Sous le sifflement des balles, cette ex-puéricultrice de 59 ans n’a que le temps de s’extirper du véhicule. Elle est arrêtée par des soldats russes, détenue deux jours. Elle parvient à s’échapper, se cache dans la cave d'un voisin pendant une nuit, fuit par la forêt.

- Enterrer ses morts -

Cette odyssée entre vie et mort, cette blonde aux yeux bleus en parle d’une voix douce, posée. Une seule chose semble lui importer : retrouver les corps de son mari et de sa belle-mère, pour leur donner une sépulture digne de ce nom.

Car une rumeur court parmi les réfugiés : les cadavres qui jonchaient depuis des jours les rues de Vovtchansk auraient été jetés dans une fosse commune, à la faveur d’une suspension des combats. Par qui ? Où ? Impossible à ce jour d’en savoir plus.

Des civils vivants encore à Vovtchansk, il en reste une poignée. Personne ne sait combien. Oleksandre Garlytchev, 70 ans, assure en avoir vu au moins trois, quand il s’est rendu dans son ancien appartement mi-septembre, pour y récupérer quelques affaires, à vélo pour plus de sécurité.

M. Garlytchev habitait, il est vrai, au 10-A chaussée Roubiejanskoe, dans un quartier relativement épargné du sud de la ville, qu’il n’a quitté que le 10 août.

A Vovtchansk, avant le début des affrontements dans la région orientale du Donbass en 2014, les échanges frontaliers étaient quotidiens, des Russes arpentaient les allées de ses marchés.

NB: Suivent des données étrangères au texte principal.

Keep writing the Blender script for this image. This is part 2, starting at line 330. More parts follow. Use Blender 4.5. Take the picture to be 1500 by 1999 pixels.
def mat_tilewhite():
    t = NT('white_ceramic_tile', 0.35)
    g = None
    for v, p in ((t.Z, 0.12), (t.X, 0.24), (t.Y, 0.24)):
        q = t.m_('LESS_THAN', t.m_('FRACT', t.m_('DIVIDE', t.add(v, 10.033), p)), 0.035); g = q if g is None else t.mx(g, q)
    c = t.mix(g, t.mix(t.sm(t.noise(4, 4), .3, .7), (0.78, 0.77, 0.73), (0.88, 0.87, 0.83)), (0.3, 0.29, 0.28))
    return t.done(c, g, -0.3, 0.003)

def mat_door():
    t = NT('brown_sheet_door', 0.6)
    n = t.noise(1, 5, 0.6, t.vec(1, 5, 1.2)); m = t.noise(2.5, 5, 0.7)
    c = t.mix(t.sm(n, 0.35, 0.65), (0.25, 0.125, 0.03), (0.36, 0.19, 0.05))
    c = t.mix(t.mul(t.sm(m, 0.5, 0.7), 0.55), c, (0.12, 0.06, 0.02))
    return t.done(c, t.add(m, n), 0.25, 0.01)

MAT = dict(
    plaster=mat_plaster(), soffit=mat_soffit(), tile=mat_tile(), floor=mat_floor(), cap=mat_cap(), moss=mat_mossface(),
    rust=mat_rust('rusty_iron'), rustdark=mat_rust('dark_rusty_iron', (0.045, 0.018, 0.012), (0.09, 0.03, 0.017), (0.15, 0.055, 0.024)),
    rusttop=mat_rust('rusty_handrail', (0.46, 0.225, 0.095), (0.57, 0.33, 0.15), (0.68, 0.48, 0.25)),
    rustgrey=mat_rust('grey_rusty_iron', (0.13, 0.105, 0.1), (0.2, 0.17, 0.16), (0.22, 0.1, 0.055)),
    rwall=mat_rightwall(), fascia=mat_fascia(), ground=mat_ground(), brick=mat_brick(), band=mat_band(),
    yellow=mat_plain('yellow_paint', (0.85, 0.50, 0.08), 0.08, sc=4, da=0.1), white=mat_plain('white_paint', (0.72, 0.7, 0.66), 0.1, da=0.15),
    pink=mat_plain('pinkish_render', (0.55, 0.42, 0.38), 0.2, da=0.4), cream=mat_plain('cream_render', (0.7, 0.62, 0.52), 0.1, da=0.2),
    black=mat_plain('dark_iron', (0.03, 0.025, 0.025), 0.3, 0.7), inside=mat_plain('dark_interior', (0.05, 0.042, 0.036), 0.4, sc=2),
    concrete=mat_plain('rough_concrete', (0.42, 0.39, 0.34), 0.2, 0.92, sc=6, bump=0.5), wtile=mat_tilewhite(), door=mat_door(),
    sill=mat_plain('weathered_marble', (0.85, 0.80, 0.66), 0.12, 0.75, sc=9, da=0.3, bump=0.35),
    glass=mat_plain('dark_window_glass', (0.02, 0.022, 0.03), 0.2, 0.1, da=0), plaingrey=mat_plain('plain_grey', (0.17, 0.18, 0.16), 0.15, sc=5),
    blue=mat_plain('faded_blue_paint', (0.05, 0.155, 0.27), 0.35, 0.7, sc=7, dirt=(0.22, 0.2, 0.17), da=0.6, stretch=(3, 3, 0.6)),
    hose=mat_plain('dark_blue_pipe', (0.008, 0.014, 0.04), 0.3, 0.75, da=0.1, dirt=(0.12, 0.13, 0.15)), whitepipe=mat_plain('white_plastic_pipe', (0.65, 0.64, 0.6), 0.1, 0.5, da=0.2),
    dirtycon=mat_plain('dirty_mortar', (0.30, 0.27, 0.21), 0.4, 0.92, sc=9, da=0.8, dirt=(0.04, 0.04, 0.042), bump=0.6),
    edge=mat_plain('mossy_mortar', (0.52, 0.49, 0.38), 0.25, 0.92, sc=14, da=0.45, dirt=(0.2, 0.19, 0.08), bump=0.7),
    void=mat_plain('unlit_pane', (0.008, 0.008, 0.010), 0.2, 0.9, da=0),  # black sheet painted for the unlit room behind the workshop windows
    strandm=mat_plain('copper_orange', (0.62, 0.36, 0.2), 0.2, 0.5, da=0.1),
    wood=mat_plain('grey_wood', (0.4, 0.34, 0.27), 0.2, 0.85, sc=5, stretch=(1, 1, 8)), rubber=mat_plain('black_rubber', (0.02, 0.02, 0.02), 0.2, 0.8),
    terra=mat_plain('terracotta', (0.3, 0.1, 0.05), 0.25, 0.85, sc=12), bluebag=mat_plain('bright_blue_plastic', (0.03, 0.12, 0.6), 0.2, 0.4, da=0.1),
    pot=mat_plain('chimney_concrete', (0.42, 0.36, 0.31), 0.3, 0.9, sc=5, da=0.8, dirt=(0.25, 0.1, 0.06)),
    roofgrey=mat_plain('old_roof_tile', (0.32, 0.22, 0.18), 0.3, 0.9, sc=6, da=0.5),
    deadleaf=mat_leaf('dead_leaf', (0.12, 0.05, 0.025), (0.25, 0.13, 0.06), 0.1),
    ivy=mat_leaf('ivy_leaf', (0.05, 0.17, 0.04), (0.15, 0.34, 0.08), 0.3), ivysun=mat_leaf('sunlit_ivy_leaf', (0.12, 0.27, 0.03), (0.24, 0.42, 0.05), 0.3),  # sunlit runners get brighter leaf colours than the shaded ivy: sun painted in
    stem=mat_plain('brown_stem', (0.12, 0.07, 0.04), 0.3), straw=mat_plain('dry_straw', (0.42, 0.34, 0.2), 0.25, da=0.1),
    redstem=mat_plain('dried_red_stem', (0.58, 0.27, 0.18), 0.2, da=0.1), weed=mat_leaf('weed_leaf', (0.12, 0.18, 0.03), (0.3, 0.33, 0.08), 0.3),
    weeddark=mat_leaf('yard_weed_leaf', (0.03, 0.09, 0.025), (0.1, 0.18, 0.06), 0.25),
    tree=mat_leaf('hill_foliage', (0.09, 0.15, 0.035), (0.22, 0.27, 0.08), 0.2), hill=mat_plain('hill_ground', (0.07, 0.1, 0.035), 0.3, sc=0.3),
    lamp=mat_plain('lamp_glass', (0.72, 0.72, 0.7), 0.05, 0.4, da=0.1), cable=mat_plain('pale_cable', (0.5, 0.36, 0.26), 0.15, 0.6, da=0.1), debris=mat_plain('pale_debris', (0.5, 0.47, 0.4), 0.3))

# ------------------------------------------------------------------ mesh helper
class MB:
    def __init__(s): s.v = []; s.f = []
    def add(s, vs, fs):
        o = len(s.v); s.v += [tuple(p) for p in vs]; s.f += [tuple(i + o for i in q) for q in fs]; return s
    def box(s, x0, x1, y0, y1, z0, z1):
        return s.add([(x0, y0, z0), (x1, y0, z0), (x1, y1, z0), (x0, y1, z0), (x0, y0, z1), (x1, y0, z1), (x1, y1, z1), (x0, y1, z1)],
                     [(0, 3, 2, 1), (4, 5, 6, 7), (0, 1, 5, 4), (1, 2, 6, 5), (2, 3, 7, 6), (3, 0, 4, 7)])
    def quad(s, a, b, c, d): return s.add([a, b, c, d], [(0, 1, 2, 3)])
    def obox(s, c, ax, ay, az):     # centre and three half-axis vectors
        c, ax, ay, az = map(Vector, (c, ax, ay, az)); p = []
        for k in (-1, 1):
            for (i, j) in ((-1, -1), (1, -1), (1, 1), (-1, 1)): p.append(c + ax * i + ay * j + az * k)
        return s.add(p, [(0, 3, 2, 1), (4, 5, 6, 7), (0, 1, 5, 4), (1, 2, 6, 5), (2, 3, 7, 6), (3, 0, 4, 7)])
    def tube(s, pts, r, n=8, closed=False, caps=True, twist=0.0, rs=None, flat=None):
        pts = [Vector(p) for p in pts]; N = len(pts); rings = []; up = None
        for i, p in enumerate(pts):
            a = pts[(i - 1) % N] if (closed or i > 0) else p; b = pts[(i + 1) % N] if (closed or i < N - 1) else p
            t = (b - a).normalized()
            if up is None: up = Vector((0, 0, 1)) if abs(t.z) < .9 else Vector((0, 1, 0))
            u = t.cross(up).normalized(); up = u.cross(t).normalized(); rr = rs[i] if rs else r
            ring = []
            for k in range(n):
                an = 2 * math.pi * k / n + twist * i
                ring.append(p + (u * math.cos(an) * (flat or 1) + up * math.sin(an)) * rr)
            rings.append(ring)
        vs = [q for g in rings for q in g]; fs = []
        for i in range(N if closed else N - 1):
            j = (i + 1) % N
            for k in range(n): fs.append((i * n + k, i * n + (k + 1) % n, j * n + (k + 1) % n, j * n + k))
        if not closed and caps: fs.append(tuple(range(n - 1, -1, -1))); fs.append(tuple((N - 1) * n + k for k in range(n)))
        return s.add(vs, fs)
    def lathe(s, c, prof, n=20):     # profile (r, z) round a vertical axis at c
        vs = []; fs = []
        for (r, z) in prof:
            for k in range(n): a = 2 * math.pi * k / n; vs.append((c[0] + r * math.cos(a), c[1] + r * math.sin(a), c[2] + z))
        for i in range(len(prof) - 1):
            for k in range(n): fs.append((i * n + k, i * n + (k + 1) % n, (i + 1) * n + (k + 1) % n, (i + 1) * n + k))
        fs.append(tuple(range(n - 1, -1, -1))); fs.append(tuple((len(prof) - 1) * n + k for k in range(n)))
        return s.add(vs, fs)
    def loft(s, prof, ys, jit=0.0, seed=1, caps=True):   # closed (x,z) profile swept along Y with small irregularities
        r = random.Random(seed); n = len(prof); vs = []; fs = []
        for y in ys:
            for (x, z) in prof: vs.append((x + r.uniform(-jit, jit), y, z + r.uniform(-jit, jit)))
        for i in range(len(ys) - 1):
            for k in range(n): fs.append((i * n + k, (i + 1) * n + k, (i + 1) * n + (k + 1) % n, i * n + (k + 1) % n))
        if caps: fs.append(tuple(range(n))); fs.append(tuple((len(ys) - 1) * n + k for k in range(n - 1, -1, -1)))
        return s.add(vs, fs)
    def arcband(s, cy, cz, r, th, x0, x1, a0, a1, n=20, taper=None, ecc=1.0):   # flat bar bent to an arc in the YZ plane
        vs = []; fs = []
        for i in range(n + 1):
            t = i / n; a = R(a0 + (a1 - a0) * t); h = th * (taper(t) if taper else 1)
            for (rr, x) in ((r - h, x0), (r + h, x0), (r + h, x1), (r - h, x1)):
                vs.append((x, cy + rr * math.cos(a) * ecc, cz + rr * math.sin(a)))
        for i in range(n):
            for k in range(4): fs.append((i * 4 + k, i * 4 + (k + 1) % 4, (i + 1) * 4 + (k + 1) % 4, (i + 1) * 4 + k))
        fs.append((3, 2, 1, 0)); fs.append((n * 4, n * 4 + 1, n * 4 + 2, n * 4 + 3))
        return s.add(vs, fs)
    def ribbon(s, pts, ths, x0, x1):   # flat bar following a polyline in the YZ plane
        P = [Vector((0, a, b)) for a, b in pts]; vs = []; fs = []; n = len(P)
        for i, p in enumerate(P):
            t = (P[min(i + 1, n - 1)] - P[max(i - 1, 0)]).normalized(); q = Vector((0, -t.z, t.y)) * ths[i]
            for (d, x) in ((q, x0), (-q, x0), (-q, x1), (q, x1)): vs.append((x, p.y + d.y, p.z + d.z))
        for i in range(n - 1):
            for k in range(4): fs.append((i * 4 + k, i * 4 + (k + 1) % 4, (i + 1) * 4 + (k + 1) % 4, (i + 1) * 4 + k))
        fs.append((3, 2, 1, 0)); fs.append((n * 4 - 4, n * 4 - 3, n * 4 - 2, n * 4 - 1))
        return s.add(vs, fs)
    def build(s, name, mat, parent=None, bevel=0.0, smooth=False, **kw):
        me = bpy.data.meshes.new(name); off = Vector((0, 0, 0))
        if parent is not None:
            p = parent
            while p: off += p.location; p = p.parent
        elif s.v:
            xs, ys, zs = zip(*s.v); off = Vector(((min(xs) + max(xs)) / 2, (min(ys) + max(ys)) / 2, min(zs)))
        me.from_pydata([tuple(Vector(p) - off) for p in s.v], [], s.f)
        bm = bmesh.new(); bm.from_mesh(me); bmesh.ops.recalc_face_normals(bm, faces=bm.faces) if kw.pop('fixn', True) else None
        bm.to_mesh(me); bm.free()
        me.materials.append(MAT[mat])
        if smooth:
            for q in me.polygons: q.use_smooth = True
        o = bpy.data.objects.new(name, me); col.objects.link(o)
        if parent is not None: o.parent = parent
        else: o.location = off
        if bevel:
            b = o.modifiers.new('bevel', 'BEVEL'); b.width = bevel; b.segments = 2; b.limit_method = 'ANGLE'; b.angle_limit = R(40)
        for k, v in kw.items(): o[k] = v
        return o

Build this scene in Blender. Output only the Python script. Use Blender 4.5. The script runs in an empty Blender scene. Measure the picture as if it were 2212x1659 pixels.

Plus de la moitié des familles d’Ukraine orientale ont des parents russes. "Il y a beaucoup de familles mélangées. Parents, enfants, nous sommes tous liés. Et maintenant nous sommes devenus des ennemis", lâche Mme Stryjakova.

Quand on demande à Raïssa Zymovska, une chrétienne fervente, si elle peut pardonner au meurtrier de son mari, son silence paraît interminable. Et puis, un murmure : "Je ne sais pas, vraiment pas. En tant que chrétienne oui mais en tant qu’être humain… Que dire ?".